GMB Chomichuk
is a writer and illustrator, when not teaching art at St. James
Collegiate and parenting his two boys. His work has appeared in film,
TV, and books, comics and graphic novels. His slogan is: "Join the fight.
Make comics!"
Mike Sanders photo |
Chomichuk took time away from researching Golden Age superheroes to answer questions about genre, making art and ego.
FP: Tell me about the pleasures of speculative fiction. What can you
do in spec-fic that you can't do in regular fiction?
GMB Chomichuk:
Well, I can write a time-travel noir story despite genre conventions
and never look back. I can ask questions that are strange and give
answers that are stranger still. I can do what I want. It's there in the
title of the genre: I can speculate without limits.
FP:
Infinitum is described as "time travel noir." How does it conform to
conventions of film noir, i.e. Hollywood crime dramas of the '40s and
'50s, and where does it modernize things a bit?
GMBC: For
Infinitum, I had to make a choice. A choice about noir. The conventions
of film noir were fabulous for comics: non-linear, stark imagery (and)

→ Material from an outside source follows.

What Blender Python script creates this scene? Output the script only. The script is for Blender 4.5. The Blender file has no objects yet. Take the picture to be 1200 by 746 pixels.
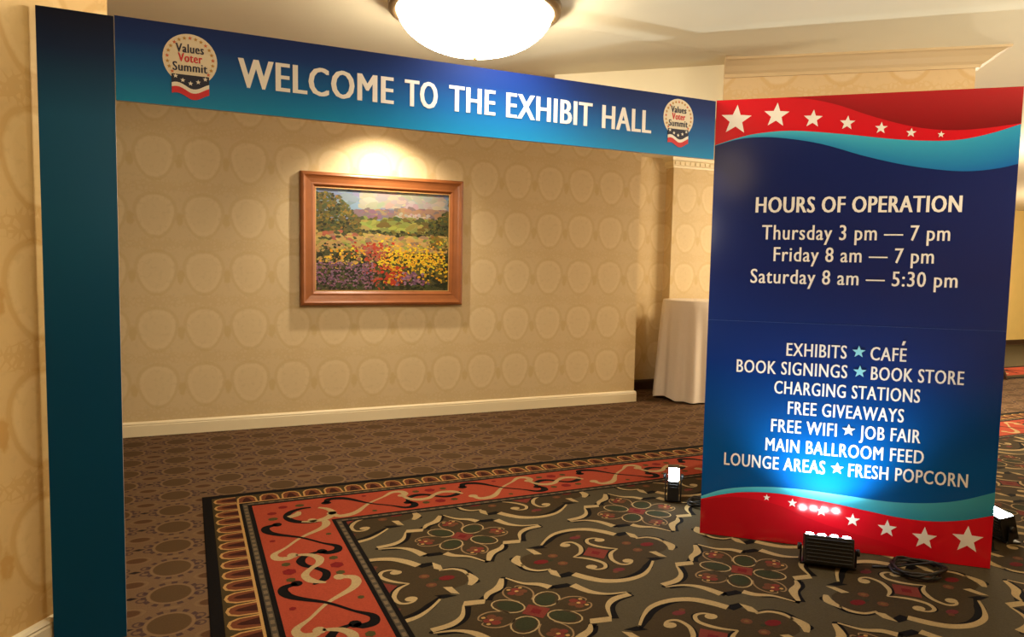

convoluted plots that hinge on the bizarre. I had to make a choice,
though. In most film noir, the woman is always the victim or the plot
device. Women have almost no agency in film noir. That part I threw
away. My hero and victim change positions a few times in the story. I
changed the trope of the gritty narrator, made it into more of a
Socratic dialogue. I left moments in the story that require you (to)
flip back (to time travel within the book itself) to clarify. I didn't
try to modernize anything, I just tried to make something that matched
my current view of the world through the metaphor of comics.
FP: In
your books, sometimes you're the writer, sometimes you're the artist,
and sometimes you're both. Do you ever get your words confused with your
images?
GMBC: Sometimes.
But when that happens, I go with it. If an image carries me past the
words, I try to leave them out. Usually I'm at work on multiple things,
but I try to take on projects that are different in tone and scope so
that working on one will give new perspective on another.
FP:
You're a high school art, drama and English teacher when not making
comics. Tell me how your two vocations are different and how they're the
same.
GMBC: The jobs
serve very different parts of myself. Lots of people think my role as a
teacher is some sort of stopgap or 'have to' job. I could do full-time
writing and illustrations, but then part of me would be missing.
Teaching isn't about ego; you have to check ego and take on everyone
else's needs. Creating stories is predicated on ego, the notion that you
have something to say that others should listen to. I am better
balanced because of those two daily vocations. No matter what the future
holds for me, I hope there are classrooms.
FP:
Your mother was dying as you were writing Infinitum. The book is many
things: a doomed romance, a mystery, but also a wistful but loving
meditation on memory. Tell me about your mom's influence on your
thinking, on your work ethic, on your writing.
GMBC: My mother,
Claudia, was the first person in my life to push the idea of publishing
my fiction. She was a voracious reader and set that as an example. I
wrote all the time and she would always ask quietly, with the leverage
of a mother's tone, "When are you going to write a novel?" She always
showed pride in my graphic-novel work but she'd ask about that novel.
I've written several, but none that is ready. She was a teacher and a
glass artist, but not at the same time. Standing in her studio now,
surrounded by so many unfinished, fragile, beautiful things, I am
determined to leave nothing out, nothing for later. To fill the hours of
my life with more creation than consumption.
FP: What are you reading right now?
GMBC: Hundreds of Golden Age comics and all of H.P. Lovecraft as research, Howl's Moving Castle and The Peripheral for enjoyment.
FP: What are you writing right now?
GMBC: Not much. I
just sent in a comics pitch. A project for the Make-A-Wish foundation,
two kids' books, and a fighting monster comic, all created with Justin
Currie. A film script and a cartoon pilot, plus a few other things. I
just had the most wonderful creative meeting that may combine my
teaching drive and my narrative drive into one project intended for
students. At this exact moment, I'm doing the finishing touches on the
art for Renegade Arts Entertainment's Underworld, written by Lovern
Kindzierski (a surrealist monster-soaked mythological retelling of The
Odyssey through the lens of 1980s Winnipeg) and writing dialogue for
ChiGraphic's Midnight City (a nightmare fuel horror graphic novel set in
the Golden Age of superheroes). And of course, a novel. It sounds like a
lot, I know. But it's just one word at a time.